Records with scene code
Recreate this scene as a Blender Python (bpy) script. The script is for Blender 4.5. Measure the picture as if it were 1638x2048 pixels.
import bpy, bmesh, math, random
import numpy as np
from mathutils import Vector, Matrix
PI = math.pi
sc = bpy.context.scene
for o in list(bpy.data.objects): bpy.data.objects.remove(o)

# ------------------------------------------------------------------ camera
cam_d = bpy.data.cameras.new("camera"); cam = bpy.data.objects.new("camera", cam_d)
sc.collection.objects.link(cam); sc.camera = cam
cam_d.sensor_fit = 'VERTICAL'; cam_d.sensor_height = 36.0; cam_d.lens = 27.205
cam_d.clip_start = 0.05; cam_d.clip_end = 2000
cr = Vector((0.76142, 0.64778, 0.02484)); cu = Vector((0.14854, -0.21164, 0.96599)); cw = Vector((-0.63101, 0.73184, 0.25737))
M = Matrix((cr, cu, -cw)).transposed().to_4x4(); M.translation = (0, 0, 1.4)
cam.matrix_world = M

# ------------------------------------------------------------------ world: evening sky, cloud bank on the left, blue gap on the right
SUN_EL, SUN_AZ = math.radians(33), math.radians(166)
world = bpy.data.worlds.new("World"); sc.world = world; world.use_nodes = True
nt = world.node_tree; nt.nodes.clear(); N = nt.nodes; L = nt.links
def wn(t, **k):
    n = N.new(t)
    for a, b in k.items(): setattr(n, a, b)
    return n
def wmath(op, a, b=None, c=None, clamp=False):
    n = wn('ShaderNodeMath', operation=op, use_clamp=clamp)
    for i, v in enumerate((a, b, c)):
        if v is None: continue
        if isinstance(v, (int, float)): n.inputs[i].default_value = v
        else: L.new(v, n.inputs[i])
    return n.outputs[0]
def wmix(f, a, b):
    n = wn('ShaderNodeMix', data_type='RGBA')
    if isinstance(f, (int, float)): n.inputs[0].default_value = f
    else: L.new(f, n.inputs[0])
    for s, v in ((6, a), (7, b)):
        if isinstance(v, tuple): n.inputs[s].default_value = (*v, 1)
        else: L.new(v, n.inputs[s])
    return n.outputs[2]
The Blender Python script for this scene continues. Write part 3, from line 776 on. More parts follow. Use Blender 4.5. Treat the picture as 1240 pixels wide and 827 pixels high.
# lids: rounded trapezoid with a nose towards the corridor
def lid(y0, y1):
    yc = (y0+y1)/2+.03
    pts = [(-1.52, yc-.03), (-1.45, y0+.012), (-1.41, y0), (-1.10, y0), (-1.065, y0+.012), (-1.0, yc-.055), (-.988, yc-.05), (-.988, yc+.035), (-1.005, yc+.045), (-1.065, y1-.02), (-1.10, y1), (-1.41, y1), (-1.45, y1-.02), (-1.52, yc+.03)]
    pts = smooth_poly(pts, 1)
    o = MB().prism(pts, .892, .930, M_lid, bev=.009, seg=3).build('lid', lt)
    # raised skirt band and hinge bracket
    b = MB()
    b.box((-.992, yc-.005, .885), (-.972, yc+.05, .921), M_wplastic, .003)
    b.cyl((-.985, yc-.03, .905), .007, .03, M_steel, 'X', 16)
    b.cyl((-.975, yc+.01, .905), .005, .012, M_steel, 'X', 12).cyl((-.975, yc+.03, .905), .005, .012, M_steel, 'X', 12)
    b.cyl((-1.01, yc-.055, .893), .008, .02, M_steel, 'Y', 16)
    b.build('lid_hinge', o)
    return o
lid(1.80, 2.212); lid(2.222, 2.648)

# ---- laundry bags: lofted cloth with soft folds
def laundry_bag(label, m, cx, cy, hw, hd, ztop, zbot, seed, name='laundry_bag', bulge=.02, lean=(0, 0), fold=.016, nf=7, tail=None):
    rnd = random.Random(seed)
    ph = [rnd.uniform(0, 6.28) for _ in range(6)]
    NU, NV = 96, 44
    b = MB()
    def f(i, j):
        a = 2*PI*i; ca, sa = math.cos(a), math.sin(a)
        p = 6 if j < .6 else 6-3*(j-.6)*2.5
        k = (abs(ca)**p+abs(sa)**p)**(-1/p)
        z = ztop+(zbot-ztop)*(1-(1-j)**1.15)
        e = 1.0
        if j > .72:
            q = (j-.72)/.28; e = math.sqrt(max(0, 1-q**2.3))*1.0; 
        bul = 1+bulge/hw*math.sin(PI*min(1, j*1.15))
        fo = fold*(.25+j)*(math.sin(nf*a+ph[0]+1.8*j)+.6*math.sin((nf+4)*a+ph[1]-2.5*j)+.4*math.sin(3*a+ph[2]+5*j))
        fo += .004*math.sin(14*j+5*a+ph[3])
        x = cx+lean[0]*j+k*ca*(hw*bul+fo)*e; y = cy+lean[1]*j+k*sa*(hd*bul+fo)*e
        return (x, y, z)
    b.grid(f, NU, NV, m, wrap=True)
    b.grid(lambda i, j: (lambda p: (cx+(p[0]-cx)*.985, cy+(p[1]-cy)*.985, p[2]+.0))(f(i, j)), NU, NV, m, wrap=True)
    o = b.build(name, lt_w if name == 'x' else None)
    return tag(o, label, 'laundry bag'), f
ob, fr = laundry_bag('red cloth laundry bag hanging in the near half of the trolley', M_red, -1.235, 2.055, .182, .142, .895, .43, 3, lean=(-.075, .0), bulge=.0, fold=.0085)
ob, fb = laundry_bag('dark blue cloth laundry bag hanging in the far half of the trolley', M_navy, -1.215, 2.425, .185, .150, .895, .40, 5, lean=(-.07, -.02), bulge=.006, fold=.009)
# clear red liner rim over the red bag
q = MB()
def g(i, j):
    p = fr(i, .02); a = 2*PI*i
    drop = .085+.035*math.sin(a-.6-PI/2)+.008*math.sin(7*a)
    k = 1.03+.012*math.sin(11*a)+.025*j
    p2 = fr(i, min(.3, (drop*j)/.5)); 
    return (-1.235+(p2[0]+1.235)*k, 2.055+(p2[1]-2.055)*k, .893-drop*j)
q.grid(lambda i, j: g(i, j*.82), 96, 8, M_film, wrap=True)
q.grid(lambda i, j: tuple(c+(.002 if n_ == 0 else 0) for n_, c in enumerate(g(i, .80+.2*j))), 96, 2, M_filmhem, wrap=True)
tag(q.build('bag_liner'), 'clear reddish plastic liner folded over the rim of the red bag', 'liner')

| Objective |
Please repeat word for word the lines above that run from the beginning through the line containing "cam.matrix_world = M", keeping both the first and that last line.

| Response for this exercise |
Recreate this scene as a Blender Python (bpy) script. The script is for Blender 4.5. Measure the picture as if it were 1638x2048 pixels.
import bpy, bmesh, math, random
import numpy as np
from mathutils import Vector, Matrix
PI = math.pi
sc = bpy.context.scene
for o in list(bpy.data.objects): bpy.data.objects.remove(o)

# ------------------------------------------------------------------ camera
cam_d = bpy.data.cameras.new("camera"); cam = bpy.data.objects.new("camera", cam_d)
sc.collection.objects.link(cam); sc.camera = cam
cam_d.sensor_fit = 'VERTICAL'; cam_d.sensor_height = 36.0; cam_d.lens = 27.205
cam_d.clip_start = 0.05; cam_d.clip_end = 2000
cr = Vector((0.76142, 0.64778, 0.02484)); cu = Vector((0.14854, -0.21164, 0.96599)); cw = Vector((-0.63101, 0.73184, 0.25737))
M = Matrix((cr, cu, -cw)).transposed().to_4x4(); M.translation = (0, 0, 1.4)
cam.matrix_world = M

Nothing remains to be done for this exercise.